La conférence est donc un des premiers films de la troisième génération des films sur le génocide des juifs européens par les nazis. Après ceux qui ne faisaient pas la différence entre les déportés (Nuit et brouillard), puis ceux qui dans le sillage de Shoah ont produit ou repris des témoignages en adoptant le point de vue des victimes (Le fils de Saul), voici ceux qui, dans le sillage des Bienveillantes, adoptent le point de vue des bourreaux (On attend avec intérêt le film de Jonathan Glazer d'après le roman de Martin amis "The zone of interest"), en comptant sur la connaissance qu'ont les spectateurs des deux générations précédentes de films et du contexte historique.

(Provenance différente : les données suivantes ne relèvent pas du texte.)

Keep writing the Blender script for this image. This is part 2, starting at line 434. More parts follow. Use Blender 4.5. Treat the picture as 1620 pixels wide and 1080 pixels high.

Qu'en serait-il dans une situation de réception différente ?
Le réalisateur, tétanisé devant la gravité du sujet, a parié sur l'immersion et la bonne foi des spectateurs et peiné (ou renoncé) à trouver les décalages formels ... du type de ceux qui rendent Salo de Pasolini très antifasciste. Il n'est plus nécessaire de condamner explicitement un génocide, certes, et il n'est pas pertinent non plus de réciter des formules qui peuvent malheureusement s'user, voire devenir des repoussoirs. Enseigner la Shoah est toujours délicat car il y a de nombreux écueils à éviter : ne pas susciter une concurrence victimaire, ne pas employer de termes nazifiés, ne pas faire d'erreurs historiques, ne pas opposer mémoire et Histoire mais les agencer. Le film évite tous les risques en se concentrant habilement sur les faits et le verbatim, soumettant l'horreur froide aux regards en se disant que l'effroi fera son oeuvre, mais ce sont toujours les nazis qui ont la parole et aucun contrepoint (si ce n'est quelques réticences sentimentales chez certains nazis) ne se fait sentir dans le film, en dehors du carton final indiquant le nombre de juifs assassinés par le troisième Reich et ses complices européens, posé comme conséquence de cette conférence.
L'heure "historique" est à la compréhension des mécanismes du nazisme, et c'est une bonne chose, mais c'est aussi un terrain miné et l'absence de réflexivité sur le génocide lui-même, dans ce film, venant illustrer les essais de Johann Chapoutot, m'a laissé perplexe.
En revanche et c'est peut-être là qu'est l'utilité du film, sa raison d'être, et c'est assez extraordinaire : on peut voir clairement l'organisation managériale de la bureaucratie nazie ; pas d'ordre hiérarchique unifié mais des secteurs, des doublons pour susciter l'émulation et la compétition, des chefs qui ne savent pas exactement où ils sont sur l'échelle du pouvoir et cherchent à s'affirmer... c'est le management moderne, néolibéral, héritage de ce régime, diluant les responsabilités et procédant par objectifs de rentabilité optimum, profondément utilitariste et chaotique, tel que le décrit par le menu Johann Chapoutot dans Libres d'obéir. Il apparaît comme l'ultime objet de la critique dans ce film. Et c'est peut-être son intérêt premier, montrer le génocide comme un moyen absolument barbare et rationnel de "gérer", de "traiter" un problème territorial et démographique, un des plus anciens types de problème politique qui soit. L'intentionnalité du crime est oubliée au profit de sa fonctionnalité, et c'est finalement ce qui fait sens pour nous et peut-être nous glace. Ce n'est pas l'antisémitisme qui est visé, il est présent comme une donnée initiale, un arrière-fond, ce qui est visé c'est l'utilitarisme...
Par exemple, on ne peut pas comparer ce qui se dit dans cette conférence avec la "gestion" des migrants en Europe ni avec le projet de rejeter les sans domicile fixe en dehors de Paris dans des lieux insalubres à l'approche des JO, nous avons des lois en Europe qui protègent les exilés et les individus dans leur ensemble, mais est-il excessif d'associer ces deux mécanismes à partir de la notion d'utilitarisme ? Sont-ils de natures différentes ou de degrés différents ? Le film amène à se poser la question.
Cette gestion utilitariste de l'humain, vu comme outil, matière, déchet, surplus ou ressource financière est in fine le vrai démon que ces pauvres marionnettes managériales excitent sans le savoir... Et c'est un démon toujours vivant, aussi vivant que les désir des chefs de jouir du pouvoir le plus large. La dernière réplique d'Heydrich, "ils n'ont pas contesté notre autorité" est l'illustration de l'installation de cette jungle et de la concurrence des services dans le chaos totalitaire qui n'est un "ordre" que sur le plan esthétique...
C'est terrifiant, et l'on pense aussi à l'excellent film de Nicolas Klotz, La question humaine, qui aborde ce problème au niveau des RH dans les entreprises qui dégraissent.